Is the game fairer today, and better? Undoubtedly. But substitutions have created problems, too. “We can spend as long choosing the substitutes as we can the team,” Peacock asserts. “It used to be that players were unhappy if they didn’t make the team. Now, if they don’t make the bench…” Omission from the 16 could be considered as saying someone isn’t needed even in an emergency. At the same time, they drive towards ever bigger squads and therefore are very expensive. They hand an advantage to the richer teams. “You mark Thierry Henry for 75 minutes and then you see, say, Sylvain Wiltord come on.”

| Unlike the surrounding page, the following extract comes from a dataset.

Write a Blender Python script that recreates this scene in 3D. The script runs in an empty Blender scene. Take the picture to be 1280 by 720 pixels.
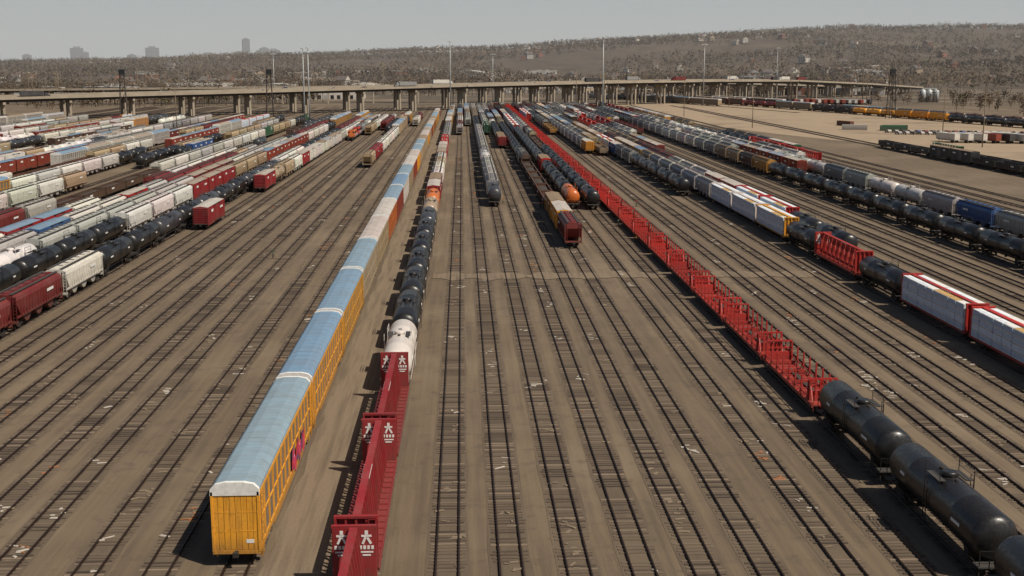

When taken to extremes – as England fans saw at Upton Park in February, albeit in a friendly – substitutions damage the game, in that case by devaluing the fixture in the minds of one starting XI. With luck, Sven-Göran Eriksson’s overkill will lead to a block on any increase, rather than a slide towards the American sporting system of free substitutions, players coming off for a rest and going back into the game.

Which makes me wary of rugby’s move, to have “blood substitutes” so a team doesn’t suf­fer while someone has stitches. How long be­fore that drifts towards taking a break for other injuries, or just tiredness? But the good out­weighs the bad by far, and more than anything else substitutes give hope. To the manager (and his assistant) and to the fans, the belief that if you can send on a Solskjaer rather than a Smith, a game which is slip­ping away can be turned around. There is still a sense of anticipation when the fourth official starts fiddling around. It didn’t do Charlton much good that day when Peacock made history, but it is almost impossible to imagine the game without his successors.